Monday, January 5, 2009

Traditional Italian Christmas Celebrations

Last night was the bonfires in the towns of Italy. We didn't know what this was all about the past two years, so this year we decided to check it out. We found the field here in Aviano where the bonfire was lit. It was 27 freakin' degrees outside and we are standing in the middle of a field freezin' our butts off!!! When the time came for the huge pile of wood to be lit we were standing at the edge of the field close to the pile. As soon as the pile was lit, Kaitlyn started screaming and ran to the back of the crowd where Aimee and Wendy were standing. When I realized she wasn't standing there I looked back to the girls and Kaitlyn was wide-eyed, staring at the bonfire and hiding behind Wendy. Once we got her calmed down we brought her to the front with Dave and I so she could see it up close. She got used to it and realized that there wasn't anything to be afraid of. Aimee and Wendy got some good pictures, as did I, and they were ready to go home. Kaitlyn didn't want to leave. It was a good time and now we understand yet another Italian tradition.

The Feast of the Epiphany, celebrated January 6 with a national holiday in Italy, and the tradition of La Befana are a big part of Italian Christmas celebrations. Epiphany commemorates the 12th day of Christmas when the three Wise Men arrived at the manger bearing gifts for Baby Jesus. Traditional Christmas holidays run from Christmas Eve through Epiphany although many Christmas events start on December 8, the Feast Day of the Immaculate Conception or Santa Lucia Day, December 13.
La Befana
Italy's traditional celebration includes the tale of a white-haired witch known as La Befana who arrives on her broomstick during the night of January 5 and fills the stockings with toys and sweets for the good children and lumps of coal for the bad ones.
According to the legend, the night before the Wise Men arrived at the manger they stopped at the shack of an old woman to ask directions. They invited her to come along but she replied that she was too busy. Then a shepherd asked her to join him but again she refused.
Later that night, she saw a great light in the sky and decided to join the Wise Men and the shepherd bearing gifts that had belonged to her child who had died. She got lost and never found the manger.
Now La Befana flies around on her broomstick each year on the 11th night, bringing gifts to children in hopes that she might find the Baby Jesus. Children hang their stockings on the evening of January 5 awaiting the visit of La Befana.
La Befana Festivals
The town of Urbania, in Le Marche region, holds a 4-day festival for La Befana from January 2-6. Children can meet La Befana in La Casa della Befana. This is one of the biggest celebrations for La Befana in Italy.
The Befana races are held in Venice on January 6. Men dressed as La Befana race in boats on the Grand Canal.


Sandra said...

That was great Pam thanks for posting. Very interesting. Sounds like someone had some regrets and now goes around making up for it. Pretty cool. I love hearing about other traditions from other countries. :)

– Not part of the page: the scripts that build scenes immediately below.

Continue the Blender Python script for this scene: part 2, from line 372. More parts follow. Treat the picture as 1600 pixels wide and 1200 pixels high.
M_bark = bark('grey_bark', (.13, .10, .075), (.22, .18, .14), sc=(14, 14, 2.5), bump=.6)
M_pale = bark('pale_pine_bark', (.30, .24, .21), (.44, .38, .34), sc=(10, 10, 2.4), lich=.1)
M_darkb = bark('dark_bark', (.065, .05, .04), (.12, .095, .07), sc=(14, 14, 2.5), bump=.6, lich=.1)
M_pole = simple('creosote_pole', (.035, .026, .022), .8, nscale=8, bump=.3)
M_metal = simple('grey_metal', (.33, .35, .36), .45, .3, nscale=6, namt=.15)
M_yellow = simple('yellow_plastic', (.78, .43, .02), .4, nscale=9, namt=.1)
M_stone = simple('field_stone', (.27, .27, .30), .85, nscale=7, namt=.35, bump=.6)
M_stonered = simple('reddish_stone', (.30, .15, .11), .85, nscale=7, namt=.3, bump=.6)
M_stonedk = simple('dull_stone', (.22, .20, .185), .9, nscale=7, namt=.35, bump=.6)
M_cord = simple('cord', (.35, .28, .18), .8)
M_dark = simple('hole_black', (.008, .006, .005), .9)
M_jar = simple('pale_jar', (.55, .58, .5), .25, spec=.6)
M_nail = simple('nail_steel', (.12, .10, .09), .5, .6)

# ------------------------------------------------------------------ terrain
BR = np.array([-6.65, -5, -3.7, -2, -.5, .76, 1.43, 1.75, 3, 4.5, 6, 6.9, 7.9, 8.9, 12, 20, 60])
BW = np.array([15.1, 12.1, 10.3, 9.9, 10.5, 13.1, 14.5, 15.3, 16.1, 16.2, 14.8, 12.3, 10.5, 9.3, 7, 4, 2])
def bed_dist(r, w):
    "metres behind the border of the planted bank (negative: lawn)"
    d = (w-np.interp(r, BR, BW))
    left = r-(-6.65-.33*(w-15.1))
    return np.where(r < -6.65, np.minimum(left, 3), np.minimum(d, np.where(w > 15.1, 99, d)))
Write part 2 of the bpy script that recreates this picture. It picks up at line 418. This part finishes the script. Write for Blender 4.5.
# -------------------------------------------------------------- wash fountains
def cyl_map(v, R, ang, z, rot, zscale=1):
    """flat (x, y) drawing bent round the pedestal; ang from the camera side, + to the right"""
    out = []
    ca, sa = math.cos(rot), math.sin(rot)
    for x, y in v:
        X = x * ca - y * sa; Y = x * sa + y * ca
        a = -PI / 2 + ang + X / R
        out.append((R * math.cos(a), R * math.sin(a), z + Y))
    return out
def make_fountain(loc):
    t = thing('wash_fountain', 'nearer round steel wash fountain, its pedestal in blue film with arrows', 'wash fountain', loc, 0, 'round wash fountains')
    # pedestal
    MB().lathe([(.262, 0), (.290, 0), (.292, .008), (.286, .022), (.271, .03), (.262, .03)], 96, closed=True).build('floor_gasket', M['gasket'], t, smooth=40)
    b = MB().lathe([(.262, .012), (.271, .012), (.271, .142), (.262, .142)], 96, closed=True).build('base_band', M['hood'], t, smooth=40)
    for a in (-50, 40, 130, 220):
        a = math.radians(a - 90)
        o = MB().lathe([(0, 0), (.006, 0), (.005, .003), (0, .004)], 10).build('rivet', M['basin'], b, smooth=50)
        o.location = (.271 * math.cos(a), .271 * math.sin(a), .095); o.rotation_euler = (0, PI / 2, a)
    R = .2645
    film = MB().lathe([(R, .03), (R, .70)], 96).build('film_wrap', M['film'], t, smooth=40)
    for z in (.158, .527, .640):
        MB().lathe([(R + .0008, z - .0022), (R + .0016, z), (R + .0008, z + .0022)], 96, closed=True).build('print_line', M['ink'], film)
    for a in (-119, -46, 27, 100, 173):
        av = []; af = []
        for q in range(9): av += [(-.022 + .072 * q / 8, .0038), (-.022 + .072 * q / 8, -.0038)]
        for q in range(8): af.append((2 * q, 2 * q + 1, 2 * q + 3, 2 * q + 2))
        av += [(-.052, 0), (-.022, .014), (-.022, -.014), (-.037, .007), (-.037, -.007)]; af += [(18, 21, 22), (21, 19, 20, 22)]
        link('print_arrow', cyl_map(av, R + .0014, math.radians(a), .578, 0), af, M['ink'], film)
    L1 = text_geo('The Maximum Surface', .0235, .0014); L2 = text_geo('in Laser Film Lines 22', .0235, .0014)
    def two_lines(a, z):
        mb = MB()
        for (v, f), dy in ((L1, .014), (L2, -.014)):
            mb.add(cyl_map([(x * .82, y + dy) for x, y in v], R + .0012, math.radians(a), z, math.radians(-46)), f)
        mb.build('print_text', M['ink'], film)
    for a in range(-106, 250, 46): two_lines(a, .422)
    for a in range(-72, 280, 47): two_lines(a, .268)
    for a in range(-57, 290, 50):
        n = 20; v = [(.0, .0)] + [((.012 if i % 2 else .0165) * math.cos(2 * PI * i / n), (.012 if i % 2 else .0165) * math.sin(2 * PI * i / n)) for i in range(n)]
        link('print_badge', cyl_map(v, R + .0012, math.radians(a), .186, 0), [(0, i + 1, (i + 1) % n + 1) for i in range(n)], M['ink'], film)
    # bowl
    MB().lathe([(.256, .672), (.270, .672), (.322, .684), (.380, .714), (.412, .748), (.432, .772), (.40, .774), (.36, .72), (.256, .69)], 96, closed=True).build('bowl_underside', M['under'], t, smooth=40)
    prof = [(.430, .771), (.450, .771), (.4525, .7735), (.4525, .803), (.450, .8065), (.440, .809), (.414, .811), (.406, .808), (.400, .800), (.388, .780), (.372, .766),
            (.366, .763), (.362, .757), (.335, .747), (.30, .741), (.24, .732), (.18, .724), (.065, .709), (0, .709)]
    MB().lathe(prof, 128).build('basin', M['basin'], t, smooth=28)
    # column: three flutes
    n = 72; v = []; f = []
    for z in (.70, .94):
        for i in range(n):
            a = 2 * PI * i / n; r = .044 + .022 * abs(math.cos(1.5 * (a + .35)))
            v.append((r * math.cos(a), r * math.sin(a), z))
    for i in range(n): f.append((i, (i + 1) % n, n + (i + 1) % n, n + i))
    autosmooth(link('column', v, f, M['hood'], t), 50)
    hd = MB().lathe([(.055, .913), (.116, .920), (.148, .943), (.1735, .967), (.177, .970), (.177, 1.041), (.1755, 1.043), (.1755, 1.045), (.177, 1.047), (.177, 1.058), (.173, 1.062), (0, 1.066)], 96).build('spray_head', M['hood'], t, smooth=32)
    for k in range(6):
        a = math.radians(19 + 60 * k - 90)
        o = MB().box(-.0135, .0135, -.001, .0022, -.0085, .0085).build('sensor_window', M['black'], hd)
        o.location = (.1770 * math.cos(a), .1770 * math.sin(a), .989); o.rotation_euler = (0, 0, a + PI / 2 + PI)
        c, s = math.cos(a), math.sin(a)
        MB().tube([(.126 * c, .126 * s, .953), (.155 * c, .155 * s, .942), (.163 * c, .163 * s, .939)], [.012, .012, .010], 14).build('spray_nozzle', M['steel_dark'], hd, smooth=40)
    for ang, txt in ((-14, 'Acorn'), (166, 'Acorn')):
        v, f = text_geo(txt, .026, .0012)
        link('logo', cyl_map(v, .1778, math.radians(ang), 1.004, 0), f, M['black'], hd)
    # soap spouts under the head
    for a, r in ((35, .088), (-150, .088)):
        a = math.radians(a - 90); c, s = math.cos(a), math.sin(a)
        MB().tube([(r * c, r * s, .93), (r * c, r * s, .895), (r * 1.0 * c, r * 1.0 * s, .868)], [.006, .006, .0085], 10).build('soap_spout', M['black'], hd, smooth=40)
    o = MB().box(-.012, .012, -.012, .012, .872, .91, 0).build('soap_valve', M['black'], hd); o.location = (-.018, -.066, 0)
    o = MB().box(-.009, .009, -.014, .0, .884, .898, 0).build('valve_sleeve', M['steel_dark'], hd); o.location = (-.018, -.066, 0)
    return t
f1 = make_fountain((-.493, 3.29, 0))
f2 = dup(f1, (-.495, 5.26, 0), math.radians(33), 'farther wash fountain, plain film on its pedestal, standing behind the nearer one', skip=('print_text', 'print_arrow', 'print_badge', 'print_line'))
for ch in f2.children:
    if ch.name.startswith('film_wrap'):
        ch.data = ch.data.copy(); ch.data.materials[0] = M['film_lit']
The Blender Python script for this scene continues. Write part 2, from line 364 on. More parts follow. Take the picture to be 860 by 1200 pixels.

The Christensen Family said...

Wow! We learn something new from everyones blogs. That is very interesting.

Kari said...

Just fyi, it's been down to 12 degrees at night here in Clearfield. Maybe colder. Expected to be about 9 or below tonight. I'll take 27! But I love bon fires! Thanks for sharing. I hope Kaitlyn is ok now. Poor thing.

Kristen said...

Ok this has nothing to do with your blog except its nice, however I need a translation...I know weird.
In Italian can you tell me what this means?